Wellness expo could become annual event

Expo success: Blend'd CEO and event organiser Anne Finch (left) with team members at the successful inaugural Bannockburn Wellness Expo last month. Photos: SUPPLIED
THE success of Bannockburn’s first wellness expo late last month has led the main organiser to consider making it an annual event.
Anne Finch said a follow-up meeting with backers of the Bannockburn Wellness Expo had not yet taken place, but response to the 23 March event had been sufficiently positive to prompt a discussion.
“People were certainly excited about it,” Mrs Finch said. “The feedback was really good.”
A dozen stallholders set up at the Bannockburn Bowls Club, attracting at least 100 people between 9am and 1pm.
Mrs Finch, the CEO of local healthy smoothies store Blend’d, said the expo clearly achieved its aim of boosting awareness about wellness and lifestyle businesses and services that exist in and around Bannockburn.
“People said the town really needs something like this,” she said. “They said it was a great idea.
“There was nothing that would stop us doing it again.”
The Golden Plains Shire and the Bannockburn and District Chamber of Commerce were both official backers, and Mrs Finch said making the expo an annual event would certainly be a topic for discussion at a post-event meeting with them.
She also plans to investigate attracting and securing additional formal backing, as well as marketing opportunities.

Mrs Finch particularly wants to involve a greater number of healthy food vendors.
Stallholders last month included Mrs Finch’s own Blend’d, psychologists, chiropractors, physiotherapists, dentists, spiritual and aesthetics practitioners, massage and facials providers, fitness recovery, a gymnasium, Hesse Rural Health, Estia Health, a personal trainer, the local men’s shed, and a pilates studio.

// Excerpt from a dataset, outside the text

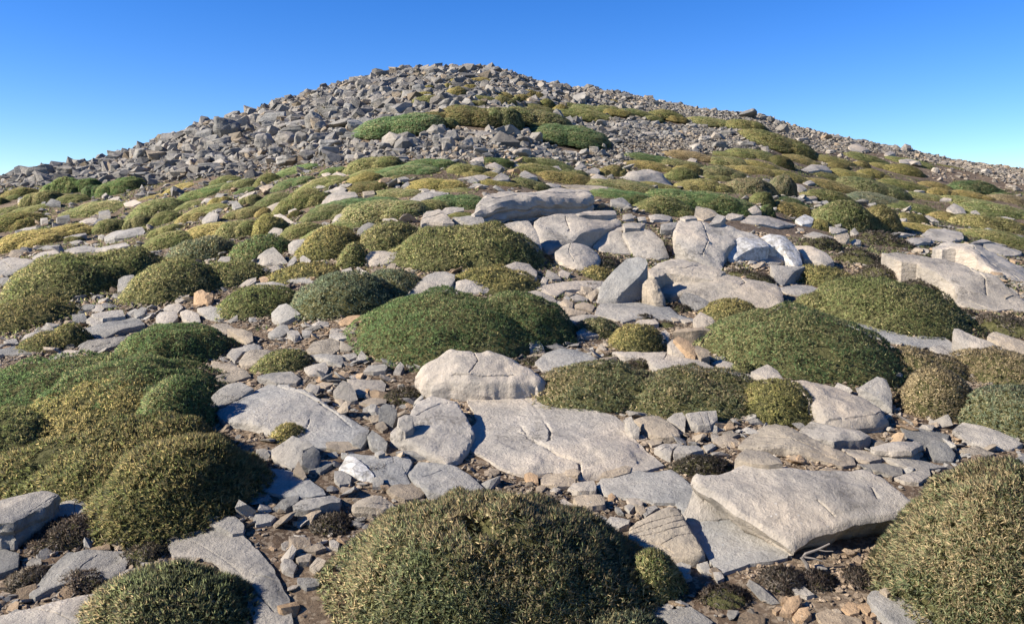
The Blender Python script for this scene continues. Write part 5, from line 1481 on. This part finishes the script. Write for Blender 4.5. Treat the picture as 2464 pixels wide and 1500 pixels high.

Before the inaugural expo, Mrs Finch said many local residents were travelling to Geelong or other places outside the shire primarily because they did not know local options existed.
“There’s a lot of gaps in our conversations where we just don’t know about these businesses, and they’ve been there for 10 or 20 years – but a lot of people who live in the area don’t even know about them,” she said.